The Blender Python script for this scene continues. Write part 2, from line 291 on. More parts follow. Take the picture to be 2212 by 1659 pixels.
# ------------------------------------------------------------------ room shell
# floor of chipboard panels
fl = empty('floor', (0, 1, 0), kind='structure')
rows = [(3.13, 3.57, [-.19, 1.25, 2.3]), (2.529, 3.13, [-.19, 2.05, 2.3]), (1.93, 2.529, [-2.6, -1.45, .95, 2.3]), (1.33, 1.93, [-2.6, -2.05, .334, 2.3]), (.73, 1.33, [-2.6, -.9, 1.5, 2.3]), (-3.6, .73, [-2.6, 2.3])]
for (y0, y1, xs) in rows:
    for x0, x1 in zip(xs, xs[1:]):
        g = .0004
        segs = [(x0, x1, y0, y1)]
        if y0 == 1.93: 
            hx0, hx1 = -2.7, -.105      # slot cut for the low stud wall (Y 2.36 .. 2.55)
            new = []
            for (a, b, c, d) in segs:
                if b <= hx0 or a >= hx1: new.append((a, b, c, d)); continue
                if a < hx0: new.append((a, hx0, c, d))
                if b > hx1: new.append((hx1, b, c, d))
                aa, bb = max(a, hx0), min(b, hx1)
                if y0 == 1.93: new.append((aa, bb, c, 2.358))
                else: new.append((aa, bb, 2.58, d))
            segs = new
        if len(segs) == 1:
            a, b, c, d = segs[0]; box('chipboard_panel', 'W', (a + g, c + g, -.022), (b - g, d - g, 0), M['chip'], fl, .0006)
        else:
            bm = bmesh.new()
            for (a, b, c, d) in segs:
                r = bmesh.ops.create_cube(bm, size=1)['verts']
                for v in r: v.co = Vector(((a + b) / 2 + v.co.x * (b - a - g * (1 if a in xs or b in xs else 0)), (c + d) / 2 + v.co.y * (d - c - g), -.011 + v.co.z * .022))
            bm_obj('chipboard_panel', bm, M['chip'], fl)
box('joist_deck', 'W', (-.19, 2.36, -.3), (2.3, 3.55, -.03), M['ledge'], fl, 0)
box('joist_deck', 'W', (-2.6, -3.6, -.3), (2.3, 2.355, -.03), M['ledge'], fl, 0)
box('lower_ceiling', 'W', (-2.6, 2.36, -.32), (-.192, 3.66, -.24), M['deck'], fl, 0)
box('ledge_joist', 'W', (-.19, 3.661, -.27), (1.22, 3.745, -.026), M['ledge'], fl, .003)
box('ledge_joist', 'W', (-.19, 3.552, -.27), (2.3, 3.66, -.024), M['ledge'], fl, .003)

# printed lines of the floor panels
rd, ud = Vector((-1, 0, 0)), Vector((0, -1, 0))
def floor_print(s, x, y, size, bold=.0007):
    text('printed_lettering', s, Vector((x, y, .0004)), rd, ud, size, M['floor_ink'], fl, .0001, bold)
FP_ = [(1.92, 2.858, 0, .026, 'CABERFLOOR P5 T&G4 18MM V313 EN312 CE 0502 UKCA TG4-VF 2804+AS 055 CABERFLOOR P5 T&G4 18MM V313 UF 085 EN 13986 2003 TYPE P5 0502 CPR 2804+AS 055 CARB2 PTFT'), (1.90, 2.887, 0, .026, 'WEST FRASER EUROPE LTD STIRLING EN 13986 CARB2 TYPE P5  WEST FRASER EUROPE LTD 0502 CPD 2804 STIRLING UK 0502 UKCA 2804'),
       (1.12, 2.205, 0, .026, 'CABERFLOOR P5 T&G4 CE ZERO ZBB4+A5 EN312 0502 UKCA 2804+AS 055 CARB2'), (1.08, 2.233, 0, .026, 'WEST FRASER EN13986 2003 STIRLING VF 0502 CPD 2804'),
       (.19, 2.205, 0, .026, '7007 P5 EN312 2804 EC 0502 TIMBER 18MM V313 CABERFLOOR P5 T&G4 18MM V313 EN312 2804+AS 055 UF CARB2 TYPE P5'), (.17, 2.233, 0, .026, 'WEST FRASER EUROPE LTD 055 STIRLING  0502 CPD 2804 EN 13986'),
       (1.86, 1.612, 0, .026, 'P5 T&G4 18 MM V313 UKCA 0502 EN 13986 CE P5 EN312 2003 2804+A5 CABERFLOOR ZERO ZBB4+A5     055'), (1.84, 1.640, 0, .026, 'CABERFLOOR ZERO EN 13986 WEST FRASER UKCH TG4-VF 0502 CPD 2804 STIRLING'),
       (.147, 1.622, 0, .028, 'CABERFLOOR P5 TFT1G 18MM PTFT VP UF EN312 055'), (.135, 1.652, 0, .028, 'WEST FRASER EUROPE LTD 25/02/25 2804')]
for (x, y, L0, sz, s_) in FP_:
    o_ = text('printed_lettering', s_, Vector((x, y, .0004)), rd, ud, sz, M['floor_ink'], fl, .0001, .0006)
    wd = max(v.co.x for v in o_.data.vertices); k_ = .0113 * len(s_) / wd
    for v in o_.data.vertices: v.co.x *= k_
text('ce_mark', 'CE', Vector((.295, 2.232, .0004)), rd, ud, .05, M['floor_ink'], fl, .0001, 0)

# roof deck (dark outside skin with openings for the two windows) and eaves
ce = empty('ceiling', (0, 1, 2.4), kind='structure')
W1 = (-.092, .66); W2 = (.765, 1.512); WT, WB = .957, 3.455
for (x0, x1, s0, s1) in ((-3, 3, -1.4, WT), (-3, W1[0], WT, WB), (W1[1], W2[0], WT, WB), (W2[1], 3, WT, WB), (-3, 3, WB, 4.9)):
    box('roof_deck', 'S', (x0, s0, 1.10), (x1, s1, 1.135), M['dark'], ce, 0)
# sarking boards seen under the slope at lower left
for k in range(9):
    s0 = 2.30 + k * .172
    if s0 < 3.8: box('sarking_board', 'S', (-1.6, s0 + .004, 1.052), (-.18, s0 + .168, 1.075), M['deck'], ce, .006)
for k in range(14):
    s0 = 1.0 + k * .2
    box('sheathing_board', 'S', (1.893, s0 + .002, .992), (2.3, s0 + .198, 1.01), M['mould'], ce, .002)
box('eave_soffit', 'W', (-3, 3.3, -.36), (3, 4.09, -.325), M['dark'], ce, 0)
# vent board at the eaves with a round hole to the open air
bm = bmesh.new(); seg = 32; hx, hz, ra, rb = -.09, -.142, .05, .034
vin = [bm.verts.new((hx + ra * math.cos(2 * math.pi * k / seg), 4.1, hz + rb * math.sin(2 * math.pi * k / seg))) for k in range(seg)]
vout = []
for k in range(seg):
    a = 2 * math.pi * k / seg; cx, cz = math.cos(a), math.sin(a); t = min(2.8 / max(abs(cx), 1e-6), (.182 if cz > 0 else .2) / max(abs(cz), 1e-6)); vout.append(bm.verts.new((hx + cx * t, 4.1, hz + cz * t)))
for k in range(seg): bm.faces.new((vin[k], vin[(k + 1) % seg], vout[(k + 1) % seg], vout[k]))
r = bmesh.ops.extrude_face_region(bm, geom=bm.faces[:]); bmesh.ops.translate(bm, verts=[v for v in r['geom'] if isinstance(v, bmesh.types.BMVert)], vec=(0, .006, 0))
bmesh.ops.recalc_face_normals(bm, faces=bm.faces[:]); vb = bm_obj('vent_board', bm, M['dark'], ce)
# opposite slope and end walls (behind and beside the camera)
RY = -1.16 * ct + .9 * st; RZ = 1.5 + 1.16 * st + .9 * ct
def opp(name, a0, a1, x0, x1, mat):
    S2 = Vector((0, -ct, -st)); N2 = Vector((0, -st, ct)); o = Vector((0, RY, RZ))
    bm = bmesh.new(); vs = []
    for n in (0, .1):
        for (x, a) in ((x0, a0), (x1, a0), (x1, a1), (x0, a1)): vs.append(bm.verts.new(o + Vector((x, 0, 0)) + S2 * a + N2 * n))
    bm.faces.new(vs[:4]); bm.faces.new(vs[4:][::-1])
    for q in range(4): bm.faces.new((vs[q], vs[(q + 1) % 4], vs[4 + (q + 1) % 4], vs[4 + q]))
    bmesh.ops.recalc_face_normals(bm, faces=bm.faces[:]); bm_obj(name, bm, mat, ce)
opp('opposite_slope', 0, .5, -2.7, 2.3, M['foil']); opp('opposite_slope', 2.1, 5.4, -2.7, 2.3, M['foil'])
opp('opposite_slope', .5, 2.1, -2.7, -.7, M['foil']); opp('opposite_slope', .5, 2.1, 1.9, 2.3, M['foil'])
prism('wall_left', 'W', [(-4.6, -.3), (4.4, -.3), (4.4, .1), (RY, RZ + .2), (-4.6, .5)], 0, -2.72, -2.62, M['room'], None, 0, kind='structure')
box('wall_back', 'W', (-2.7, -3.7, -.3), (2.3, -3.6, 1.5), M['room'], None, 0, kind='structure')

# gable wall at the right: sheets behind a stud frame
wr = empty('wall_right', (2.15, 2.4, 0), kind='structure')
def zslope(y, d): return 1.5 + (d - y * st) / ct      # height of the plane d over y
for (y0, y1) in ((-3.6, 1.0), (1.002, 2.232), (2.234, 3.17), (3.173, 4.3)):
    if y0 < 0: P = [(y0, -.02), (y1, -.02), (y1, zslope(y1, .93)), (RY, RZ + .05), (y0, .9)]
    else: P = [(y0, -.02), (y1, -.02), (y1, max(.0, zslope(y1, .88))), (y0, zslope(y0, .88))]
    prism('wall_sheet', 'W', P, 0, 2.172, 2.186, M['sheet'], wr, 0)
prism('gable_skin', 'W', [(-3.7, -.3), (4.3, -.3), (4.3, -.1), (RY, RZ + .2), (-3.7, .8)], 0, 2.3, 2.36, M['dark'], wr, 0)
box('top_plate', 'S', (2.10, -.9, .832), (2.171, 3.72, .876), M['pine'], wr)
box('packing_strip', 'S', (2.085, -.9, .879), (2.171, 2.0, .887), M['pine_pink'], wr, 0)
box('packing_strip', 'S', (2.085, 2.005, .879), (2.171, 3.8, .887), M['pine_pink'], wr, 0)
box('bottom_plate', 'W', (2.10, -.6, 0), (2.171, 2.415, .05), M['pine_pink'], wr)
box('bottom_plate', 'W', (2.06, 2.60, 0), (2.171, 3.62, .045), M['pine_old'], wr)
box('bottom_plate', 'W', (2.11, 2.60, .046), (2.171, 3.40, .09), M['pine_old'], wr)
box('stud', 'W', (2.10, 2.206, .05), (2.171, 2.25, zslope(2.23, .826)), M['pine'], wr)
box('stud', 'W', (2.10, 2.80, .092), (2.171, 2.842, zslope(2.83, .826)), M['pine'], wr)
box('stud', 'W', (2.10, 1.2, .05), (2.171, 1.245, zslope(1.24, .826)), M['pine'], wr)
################
Exercise task:
Your task is to print the lines from the one containing "vin = [bm.verts.new((hx" through the one containing "r = bmesh.ops.extrude_face_region(bm, geom=bm.faces[:]);", exactly and with nothing added.

Response to this task:
vin = [bm.verts.new((hx + ra * math.cos(2 * math.pi * k / seg), 4.1, hz + rb * math.sin(2 * math.pi * k / seg))) for k in range(seg)]
vout = []
for k in range(seg):
    a = 2 * math.pi * k / seg; cx, cz = math.cos(a), math.sin(a); t = min(2.8 / max(abs(cx), 1e-6), (.182 if cz > 0 else .2) / max(abs(cz), 1e-6)); vout.append(bm.verts.new((hx + cx * t, 4.1, hz + cz * t)))
for k in range(seg): bm.faces.new((vin[k], vin[(k + 1) % seg], vout[(k + 1) % seg], vout[k]))
r = bmesh.ops.extrude_face_region(bm, geom=bm.faces[:]); bmesh.ops.translate(bm, verts=[v for v in r['geom'] if isinstance(v, bmesh.types.BMVert)], vec=(0, .006, 0))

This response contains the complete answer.